## Data shown
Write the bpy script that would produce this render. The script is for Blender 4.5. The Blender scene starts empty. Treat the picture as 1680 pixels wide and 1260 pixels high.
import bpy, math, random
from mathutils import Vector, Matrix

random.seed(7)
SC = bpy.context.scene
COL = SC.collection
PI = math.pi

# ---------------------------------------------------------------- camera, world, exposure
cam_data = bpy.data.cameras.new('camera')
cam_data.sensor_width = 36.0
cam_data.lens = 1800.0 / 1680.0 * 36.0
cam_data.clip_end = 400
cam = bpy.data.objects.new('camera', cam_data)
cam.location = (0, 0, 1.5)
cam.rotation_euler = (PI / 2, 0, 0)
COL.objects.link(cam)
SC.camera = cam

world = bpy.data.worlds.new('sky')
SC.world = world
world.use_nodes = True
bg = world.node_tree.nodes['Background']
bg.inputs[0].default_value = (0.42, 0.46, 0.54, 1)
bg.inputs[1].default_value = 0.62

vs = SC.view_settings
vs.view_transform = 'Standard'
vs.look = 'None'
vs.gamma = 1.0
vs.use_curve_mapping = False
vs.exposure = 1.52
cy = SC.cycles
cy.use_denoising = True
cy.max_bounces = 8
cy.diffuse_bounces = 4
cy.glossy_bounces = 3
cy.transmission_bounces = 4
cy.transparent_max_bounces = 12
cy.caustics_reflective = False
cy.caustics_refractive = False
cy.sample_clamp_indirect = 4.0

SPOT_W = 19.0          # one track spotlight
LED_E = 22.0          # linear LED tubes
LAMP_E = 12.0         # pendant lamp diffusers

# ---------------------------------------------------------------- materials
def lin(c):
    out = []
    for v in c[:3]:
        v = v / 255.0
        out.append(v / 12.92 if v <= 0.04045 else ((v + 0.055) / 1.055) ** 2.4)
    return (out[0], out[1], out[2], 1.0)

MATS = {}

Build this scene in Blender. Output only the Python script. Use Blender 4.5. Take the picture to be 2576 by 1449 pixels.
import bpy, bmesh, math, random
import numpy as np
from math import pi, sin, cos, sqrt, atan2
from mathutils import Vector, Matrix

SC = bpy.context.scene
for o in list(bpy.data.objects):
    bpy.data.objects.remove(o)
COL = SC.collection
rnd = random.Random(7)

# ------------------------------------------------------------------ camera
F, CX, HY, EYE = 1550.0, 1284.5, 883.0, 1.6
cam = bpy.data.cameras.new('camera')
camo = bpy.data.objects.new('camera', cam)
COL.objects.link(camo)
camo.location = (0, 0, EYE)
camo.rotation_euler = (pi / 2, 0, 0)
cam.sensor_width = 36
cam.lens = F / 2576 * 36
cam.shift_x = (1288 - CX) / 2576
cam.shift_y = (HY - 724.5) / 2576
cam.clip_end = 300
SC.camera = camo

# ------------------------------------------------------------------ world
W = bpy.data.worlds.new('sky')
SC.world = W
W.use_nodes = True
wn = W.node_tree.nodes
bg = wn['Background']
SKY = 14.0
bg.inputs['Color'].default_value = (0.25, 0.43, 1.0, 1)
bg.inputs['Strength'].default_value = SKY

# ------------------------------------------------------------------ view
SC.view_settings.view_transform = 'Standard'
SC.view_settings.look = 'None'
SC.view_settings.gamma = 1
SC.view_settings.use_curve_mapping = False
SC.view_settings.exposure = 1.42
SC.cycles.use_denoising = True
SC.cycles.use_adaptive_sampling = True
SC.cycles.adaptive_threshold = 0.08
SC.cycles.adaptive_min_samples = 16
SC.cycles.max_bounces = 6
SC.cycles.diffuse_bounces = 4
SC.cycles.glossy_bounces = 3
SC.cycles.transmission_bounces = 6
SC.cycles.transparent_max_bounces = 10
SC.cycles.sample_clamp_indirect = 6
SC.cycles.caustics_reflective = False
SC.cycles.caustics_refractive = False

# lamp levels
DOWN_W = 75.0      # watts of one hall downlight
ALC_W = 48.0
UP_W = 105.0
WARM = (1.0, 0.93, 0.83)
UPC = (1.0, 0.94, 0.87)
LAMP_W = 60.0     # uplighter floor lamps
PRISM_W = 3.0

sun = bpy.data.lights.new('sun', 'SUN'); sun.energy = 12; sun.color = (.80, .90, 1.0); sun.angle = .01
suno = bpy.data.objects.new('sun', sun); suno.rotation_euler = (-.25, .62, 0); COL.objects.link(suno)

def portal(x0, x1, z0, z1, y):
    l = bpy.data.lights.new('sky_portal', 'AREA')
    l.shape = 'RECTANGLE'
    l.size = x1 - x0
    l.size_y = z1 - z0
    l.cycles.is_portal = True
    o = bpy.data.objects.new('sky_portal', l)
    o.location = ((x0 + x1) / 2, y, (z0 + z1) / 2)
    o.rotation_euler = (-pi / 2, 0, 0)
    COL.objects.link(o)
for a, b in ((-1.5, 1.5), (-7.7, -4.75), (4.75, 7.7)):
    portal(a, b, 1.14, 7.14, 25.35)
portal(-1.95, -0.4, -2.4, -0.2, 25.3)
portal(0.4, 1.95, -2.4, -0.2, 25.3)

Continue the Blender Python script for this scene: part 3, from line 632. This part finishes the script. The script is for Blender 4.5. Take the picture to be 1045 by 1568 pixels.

## Instructions to follow
Extract lines where the string "scene" occurs.

## The response
Write the bpy script that would produce this render. The script is for Blender 4.5. The Blender scene starts empty. Treat the picture as 1680 pixels wide and 1260 pixels high.
SC = bpy.context.scene
Build this scene in Blender. Output only the Python script. Use Blender 4.5. Take the picture to be 2576 by 1449 pixels.
SC = bpy.context.scene
Continue the Blender Python script for this scene: part 3, from line 632. This part finishes the script. The script is for Blender 4.5. Take the picture to be 1045 by 1568 pixels.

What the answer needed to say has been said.